Written exercise
Count lines with "parts" in them. Report only the total.

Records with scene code
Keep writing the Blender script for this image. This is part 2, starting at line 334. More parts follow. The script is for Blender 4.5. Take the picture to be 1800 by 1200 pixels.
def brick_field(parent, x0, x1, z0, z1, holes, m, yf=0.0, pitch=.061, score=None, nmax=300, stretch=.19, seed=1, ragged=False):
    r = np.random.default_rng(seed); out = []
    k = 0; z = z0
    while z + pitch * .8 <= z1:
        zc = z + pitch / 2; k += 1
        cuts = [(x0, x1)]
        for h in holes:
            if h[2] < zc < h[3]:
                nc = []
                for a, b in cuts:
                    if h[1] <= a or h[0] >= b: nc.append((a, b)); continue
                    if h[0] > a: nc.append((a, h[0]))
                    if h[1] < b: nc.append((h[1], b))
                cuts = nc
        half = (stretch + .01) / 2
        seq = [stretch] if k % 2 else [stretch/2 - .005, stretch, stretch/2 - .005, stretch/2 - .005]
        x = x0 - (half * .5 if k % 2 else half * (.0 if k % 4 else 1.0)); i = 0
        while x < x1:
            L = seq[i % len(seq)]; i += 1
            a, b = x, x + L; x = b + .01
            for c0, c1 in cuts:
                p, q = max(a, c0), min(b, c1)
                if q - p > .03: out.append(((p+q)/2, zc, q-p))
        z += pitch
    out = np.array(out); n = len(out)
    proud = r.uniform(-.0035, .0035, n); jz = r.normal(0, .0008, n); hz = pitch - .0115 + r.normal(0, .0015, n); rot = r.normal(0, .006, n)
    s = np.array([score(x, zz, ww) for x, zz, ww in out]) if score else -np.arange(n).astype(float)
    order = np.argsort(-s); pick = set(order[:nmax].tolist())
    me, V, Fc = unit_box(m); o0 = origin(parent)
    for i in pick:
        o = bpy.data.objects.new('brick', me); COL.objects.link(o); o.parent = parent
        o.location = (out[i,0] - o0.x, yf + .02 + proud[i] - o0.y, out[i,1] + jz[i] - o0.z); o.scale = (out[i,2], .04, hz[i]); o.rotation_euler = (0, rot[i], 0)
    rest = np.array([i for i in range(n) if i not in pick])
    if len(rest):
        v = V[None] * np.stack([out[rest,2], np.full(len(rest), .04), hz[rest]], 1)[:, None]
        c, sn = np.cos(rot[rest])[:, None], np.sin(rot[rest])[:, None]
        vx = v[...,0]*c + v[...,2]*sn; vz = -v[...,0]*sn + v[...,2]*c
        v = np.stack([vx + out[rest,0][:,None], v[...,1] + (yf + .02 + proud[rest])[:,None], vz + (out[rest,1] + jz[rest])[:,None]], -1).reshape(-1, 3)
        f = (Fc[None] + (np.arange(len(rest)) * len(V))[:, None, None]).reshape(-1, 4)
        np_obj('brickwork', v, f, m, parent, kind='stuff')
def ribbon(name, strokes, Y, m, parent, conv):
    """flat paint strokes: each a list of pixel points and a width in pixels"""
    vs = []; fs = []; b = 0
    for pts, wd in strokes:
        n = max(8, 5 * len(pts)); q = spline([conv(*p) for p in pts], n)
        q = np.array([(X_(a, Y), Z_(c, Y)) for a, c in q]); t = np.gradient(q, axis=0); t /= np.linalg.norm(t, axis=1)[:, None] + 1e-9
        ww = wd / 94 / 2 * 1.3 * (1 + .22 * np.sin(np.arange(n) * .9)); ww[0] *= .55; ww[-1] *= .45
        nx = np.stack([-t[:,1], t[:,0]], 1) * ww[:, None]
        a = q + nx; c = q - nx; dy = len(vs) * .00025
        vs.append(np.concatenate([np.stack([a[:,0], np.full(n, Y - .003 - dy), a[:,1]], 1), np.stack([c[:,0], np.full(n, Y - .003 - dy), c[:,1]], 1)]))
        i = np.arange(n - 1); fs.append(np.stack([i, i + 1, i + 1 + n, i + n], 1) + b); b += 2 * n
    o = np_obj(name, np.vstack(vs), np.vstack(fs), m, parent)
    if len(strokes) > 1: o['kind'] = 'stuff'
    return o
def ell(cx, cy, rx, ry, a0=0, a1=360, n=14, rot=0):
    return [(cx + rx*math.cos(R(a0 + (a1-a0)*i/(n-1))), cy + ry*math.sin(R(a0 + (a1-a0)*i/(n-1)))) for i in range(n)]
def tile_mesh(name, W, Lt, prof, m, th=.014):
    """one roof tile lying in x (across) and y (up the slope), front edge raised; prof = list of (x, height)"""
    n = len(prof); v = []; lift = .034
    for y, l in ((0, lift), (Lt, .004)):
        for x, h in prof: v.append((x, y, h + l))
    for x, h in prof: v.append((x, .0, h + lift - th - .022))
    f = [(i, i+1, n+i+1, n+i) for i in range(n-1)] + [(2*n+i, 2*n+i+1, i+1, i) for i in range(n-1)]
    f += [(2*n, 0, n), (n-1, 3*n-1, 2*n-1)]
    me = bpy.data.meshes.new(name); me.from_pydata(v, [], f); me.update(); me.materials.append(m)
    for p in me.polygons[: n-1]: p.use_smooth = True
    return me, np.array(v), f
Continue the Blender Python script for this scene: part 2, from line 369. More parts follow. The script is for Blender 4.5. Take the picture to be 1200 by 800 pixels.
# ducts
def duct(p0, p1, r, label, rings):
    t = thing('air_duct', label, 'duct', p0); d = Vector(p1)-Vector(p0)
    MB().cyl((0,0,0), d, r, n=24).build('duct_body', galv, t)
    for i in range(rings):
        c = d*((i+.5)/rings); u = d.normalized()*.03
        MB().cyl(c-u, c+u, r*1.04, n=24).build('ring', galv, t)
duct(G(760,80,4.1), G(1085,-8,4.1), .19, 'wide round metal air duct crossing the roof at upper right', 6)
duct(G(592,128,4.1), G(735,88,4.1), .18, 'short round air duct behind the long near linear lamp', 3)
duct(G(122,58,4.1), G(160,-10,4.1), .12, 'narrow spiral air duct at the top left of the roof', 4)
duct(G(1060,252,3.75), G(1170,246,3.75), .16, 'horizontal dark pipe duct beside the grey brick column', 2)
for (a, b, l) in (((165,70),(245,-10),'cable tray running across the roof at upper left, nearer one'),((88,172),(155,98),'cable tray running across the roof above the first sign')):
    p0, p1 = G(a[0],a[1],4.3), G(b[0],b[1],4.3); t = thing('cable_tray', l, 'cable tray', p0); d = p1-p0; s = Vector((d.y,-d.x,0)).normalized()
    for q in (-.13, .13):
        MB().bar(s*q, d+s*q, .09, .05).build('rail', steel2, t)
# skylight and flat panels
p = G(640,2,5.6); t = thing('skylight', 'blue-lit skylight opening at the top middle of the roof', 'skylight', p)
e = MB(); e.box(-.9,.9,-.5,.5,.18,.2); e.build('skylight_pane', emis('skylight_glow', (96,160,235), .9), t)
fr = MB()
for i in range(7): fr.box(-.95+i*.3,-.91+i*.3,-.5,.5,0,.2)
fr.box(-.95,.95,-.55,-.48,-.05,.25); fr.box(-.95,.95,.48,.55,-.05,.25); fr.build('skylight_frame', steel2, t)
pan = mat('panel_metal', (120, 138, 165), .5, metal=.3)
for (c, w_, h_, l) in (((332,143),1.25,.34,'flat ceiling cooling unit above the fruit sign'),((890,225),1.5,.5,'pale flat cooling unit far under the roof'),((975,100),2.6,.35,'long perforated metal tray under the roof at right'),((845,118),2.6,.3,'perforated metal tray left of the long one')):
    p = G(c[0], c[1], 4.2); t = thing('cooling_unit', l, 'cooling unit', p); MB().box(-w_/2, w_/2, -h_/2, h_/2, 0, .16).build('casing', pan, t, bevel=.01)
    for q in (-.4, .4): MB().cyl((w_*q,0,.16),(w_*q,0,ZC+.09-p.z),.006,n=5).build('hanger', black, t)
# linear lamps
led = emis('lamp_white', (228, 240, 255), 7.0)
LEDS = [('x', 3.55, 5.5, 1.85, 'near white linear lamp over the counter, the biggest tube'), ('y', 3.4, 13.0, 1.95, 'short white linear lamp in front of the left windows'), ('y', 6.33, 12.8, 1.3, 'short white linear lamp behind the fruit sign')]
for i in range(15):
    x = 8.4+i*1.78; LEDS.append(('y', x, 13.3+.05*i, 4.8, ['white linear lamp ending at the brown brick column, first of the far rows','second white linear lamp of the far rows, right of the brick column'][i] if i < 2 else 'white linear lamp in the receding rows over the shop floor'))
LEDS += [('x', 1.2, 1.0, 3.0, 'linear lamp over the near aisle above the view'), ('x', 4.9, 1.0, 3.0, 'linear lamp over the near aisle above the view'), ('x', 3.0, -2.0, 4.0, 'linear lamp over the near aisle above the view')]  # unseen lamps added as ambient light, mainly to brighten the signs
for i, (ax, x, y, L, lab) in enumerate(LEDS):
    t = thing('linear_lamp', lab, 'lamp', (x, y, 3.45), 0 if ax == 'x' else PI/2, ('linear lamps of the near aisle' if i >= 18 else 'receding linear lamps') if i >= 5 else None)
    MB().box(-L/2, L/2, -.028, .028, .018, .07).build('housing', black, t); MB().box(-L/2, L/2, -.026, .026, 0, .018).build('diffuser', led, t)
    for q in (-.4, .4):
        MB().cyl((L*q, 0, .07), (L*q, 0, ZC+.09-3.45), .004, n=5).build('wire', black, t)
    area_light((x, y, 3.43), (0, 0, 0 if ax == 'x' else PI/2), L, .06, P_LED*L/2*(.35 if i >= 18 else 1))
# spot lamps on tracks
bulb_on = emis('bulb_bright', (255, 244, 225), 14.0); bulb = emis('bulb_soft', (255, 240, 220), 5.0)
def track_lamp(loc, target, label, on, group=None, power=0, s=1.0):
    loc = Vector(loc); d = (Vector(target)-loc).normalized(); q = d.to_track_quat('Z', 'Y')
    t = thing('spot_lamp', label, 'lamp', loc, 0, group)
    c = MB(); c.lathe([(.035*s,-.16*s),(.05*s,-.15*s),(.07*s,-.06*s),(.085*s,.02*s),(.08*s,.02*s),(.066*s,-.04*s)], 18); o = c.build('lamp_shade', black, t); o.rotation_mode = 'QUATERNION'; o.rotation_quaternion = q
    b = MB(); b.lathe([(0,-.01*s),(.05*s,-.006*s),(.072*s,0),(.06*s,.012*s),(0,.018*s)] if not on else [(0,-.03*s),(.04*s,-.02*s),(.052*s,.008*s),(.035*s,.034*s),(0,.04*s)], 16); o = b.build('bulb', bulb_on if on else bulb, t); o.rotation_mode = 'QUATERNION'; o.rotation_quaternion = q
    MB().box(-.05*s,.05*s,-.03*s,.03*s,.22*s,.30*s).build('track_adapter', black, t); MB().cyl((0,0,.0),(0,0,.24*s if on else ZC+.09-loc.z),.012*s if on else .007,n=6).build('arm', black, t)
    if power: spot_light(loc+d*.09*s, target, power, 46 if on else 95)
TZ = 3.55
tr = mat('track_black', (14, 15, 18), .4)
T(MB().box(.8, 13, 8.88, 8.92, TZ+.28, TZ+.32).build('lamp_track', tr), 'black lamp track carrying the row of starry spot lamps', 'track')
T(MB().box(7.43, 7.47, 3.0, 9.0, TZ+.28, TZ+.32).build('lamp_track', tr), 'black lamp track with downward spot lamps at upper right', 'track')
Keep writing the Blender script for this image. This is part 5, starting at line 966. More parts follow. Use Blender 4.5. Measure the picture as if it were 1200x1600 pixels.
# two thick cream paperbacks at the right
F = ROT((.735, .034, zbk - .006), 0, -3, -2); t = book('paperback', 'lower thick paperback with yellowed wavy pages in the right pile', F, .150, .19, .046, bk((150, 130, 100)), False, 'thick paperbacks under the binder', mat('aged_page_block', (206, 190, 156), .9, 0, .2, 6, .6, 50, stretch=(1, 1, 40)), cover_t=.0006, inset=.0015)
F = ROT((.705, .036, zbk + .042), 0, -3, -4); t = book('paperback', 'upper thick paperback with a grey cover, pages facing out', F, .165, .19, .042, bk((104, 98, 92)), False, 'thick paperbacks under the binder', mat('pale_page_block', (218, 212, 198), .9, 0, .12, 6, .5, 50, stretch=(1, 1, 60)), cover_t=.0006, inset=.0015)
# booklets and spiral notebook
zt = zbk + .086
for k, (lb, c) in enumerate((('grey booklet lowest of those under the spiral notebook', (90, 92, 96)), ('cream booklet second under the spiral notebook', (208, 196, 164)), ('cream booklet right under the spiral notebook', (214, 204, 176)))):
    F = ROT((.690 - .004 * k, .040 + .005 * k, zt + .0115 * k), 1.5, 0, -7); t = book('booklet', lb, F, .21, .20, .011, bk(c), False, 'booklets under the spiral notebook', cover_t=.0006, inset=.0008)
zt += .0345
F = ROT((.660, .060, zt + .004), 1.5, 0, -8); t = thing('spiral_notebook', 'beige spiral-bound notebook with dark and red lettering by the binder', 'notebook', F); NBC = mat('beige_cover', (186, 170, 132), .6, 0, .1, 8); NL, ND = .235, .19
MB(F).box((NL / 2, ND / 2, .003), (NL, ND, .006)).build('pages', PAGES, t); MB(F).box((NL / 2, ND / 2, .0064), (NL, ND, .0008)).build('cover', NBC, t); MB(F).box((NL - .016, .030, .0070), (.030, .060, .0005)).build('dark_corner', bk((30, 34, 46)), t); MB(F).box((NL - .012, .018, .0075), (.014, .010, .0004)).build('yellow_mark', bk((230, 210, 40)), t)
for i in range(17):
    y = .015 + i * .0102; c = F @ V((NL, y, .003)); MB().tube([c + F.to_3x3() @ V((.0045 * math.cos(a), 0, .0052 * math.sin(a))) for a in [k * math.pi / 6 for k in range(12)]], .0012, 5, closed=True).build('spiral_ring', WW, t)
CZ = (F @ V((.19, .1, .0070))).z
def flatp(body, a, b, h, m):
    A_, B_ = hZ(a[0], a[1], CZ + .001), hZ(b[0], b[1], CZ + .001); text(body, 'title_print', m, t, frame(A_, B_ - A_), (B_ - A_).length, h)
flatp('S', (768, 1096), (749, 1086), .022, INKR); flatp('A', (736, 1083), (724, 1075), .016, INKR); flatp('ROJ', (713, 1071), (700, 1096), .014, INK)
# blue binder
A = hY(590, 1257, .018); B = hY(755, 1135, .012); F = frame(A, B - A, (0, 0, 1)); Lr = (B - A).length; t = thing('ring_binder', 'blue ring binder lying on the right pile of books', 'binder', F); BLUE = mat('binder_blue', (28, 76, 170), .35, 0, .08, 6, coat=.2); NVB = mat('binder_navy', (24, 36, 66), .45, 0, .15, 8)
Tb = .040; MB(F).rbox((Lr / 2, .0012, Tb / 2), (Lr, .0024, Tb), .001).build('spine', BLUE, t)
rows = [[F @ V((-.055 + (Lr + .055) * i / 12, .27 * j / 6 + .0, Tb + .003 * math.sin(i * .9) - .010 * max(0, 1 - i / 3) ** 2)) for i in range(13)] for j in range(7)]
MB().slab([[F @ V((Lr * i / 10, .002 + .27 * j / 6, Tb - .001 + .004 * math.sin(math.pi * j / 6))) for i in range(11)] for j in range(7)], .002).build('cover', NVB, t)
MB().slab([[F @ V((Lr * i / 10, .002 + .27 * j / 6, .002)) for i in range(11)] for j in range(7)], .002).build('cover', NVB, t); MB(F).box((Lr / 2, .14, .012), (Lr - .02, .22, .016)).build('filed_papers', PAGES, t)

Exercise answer
3